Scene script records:

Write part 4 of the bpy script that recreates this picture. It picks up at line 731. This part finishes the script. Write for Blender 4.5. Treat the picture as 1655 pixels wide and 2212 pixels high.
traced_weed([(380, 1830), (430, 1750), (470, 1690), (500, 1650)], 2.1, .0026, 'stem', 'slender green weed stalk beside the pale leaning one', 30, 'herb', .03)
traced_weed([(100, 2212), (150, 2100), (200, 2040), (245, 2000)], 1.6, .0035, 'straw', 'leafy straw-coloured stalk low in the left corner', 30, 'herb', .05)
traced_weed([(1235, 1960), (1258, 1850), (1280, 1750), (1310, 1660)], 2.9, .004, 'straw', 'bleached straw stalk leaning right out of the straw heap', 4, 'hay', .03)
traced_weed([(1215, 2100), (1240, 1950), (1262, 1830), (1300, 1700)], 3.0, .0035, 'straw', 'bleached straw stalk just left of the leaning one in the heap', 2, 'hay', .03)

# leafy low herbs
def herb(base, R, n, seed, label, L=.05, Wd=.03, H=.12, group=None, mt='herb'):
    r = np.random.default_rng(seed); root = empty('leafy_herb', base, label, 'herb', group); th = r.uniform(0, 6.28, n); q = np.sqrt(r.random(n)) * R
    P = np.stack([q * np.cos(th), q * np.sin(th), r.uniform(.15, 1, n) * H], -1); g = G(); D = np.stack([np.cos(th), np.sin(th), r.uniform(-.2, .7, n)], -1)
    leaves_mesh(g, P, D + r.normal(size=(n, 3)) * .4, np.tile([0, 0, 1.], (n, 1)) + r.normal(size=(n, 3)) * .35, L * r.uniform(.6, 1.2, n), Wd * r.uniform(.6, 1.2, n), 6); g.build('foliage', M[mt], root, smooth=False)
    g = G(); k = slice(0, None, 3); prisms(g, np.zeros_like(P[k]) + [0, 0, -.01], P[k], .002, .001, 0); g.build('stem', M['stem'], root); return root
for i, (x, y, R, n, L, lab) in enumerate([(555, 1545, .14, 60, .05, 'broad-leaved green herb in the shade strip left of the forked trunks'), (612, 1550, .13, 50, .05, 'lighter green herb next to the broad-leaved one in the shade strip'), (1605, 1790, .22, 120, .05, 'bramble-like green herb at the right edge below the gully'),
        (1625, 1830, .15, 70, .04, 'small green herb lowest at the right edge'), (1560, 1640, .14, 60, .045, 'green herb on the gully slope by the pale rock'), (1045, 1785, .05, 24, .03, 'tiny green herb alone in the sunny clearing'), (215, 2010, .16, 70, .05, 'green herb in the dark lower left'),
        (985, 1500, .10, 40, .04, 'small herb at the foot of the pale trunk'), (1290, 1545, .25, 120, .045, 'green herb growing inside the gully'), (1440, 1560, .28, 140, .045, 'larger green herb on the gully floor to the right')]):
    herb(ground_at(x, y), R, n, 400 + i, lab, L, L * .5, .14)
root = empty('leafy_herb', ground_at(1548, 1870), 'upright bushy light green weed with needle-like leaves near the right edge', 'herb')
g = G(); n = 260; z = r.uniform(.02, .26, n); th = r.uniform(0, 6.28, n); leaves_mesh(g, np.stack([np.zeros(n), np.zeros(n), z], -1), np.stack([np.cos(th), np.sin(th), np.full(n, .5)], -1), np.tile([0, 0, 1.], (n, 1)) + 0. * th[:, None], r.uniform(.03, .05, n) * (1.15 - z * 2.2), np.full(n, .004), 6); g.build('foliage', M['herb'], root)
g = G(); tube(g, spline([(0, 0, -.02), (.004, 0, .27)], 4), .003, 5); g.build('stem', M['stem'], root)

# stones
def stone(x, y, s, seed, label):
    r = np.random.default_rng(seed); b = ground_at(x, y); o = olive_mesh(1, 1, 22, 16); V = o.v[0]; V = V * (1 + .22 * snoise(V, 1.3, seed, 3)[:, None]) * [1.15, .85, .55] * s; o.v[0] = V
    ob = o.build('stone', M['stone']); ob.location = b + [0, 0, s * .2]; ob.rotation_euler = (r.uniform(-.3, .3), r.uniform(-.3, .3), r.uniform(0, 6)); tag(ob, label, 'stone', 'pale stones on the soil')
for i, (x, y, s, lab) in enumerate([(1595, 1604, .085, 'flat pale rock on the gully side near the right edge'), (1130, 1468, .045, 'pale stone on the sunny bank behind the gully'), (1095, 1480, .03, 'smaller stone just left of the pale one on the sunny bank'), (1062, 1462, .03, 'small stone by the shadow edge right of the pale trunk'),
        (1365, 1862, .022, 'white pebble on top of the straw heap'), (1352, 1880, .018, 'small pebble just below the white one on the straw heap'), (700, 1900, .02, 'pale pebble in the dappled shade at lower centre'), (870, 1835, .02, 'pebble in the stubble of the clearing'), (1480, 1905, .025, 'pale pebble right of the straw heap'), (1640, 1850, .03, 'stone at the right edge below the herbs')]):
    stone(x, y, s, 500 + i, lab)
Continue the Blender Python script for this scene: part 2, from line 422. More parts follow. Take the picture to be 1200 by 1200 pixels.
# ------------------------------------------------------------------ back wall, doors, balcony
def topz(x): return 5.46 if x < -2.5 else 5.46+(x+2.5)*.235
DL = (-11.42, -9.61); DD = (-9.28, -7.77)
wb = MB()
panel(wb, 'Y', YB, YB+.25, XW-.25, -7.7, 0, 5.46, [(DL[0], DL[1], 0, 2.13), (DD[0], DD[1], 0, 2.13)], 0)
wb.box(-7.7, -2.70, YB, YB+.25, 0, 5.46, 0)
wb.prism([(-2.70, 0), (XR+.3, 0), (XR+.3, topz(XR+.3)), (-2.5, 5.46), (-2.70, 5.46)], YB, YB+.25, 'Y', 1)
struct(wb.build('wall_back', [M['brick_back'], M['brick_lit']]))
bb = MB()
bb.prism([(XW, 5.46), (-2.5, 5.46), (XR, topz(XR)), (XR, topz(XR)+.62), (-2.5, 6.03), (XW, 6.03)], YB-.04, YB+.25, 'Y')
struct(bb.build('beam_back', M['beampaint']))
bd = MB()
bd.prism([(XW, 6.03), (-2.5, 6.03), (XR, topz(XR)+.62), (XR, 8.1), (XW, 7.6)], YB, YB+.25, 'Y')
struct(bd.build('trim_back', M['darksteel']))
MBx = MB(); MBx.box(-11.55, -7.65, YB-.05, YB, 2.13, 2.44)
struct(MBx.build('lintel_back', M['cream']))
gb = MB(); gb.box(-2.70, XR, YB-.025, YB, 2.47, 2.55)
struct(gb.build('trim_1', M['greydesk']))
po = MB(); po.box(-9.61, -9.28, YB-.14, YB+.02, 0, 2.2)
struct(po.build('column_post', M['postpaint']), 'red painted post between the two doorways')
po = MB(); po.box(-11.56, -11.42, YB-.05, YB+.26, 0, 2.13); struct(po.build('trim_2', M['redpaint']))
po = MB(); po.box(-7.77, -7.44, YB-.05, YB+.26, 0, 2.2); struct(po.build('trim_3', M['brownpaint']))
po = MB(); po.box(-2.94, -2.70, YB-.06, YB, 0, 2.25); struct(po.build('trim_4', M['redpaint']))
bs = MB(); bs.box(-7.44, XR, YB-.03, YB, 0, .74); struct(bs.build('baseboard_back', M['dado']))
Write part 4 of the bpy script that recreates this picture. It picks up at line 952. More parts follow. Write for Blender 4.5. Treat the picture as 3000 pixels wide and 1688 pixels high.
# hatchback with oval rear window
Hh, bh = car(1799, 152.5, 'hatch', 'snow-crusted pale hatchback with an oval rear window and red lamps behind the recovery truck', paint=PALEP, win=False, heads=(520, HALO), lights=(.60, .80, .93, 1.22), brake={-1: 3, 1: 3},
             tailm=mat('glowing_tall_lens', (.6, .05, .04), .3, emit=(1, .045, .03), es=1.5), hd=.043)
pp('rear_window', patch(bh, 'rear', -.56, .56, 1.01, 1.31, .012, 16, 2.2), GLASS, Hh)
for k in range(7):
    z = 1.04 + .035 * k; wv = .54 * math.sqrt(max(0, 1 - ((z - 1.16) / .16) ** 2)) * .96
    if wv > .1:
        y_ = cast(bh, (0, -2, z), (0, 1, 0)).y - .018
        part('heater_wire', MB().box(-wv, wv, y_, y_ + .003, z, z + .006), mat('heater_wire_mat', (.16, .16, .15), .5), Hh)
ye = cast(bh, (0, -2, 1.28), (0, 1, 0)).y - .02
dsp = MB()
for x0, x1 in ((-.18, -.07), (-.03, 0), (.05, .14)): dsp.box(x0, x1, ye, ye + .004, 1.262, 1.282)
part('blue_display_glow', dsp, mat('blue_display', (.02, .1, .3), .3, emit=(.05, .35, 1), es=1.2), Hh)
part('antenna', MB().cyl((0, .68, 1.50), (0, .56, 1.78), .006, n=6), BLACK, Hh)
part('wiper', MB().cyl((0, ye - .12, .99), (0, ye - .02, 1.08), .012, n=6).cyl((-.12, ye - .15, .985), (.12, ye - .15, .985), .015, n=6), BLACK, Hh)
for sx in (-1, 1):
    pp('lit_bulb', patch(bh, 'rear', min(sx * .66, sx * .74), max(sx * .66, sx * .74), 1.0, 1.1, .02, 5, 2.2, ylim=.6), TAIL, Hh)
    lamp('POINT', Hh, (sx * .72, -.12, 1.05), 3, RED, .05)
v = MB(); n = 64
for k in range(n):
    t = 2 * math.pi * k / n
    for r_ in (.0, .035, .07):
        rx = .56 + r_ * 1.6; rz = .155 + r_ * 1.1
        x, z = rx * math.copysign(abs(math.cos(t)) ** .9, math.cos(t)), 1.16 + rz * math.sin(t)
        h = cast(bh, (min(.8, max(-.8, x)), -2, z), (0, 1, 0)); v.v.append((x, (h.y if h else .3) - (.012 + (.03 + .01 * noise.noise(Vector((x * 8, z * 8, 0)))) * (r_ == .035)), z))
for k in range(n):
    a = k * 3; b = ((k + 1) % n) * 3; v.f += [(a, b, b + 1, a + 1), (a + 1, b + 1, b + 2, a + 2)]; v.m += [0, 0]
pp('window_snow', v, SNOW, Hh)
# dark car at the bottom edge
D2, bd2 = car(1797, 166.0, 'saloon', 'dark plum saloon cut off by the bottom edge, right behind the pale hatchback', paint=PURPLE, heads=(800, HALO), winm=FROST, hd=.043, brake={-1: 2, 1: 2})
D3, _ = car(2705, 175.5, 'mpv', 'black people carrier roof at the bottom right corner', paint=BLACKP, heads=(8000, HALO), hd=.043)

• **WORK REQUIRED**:
Start at the line with "Continue the Blender" and stop after the line with "YB+.25, 'Y', 1)". Repeat exactly the lines in that range.

• **TASK OUTPUT**:
Continue the Blender Python script for this scene: part 2, from line 422. More parts follow. Take the picture to be 1200 by 1200 pixels.
# ------------------------------------------------------------------ back wall, doors, balcony
def topz(x): return 5.46 if x < -2.5 else 5.46+(x+2.5)*.235
DL = (-11.42, -9.61); DD = (-9.28, -7.77)
wb = MB()
panel(wb, 'Y', YB, YB+.25, XW-.25, -7.7, 0, 5.46, [(DL[0], DL[1], 0, 2.13), (DD[0], DD[1], 0, 2.13)], 0)
wb.box(-7.7, -2.70, YB, YB+.25, 0, 5.46, 0)
wb.prism([(-2.70, 0), (XR+.3, 0), (XR+.3, topz(XR+.3)), (-2.5, 5.46), (-2.70, 5.46)], YB, YB+.25, 'Y', 1)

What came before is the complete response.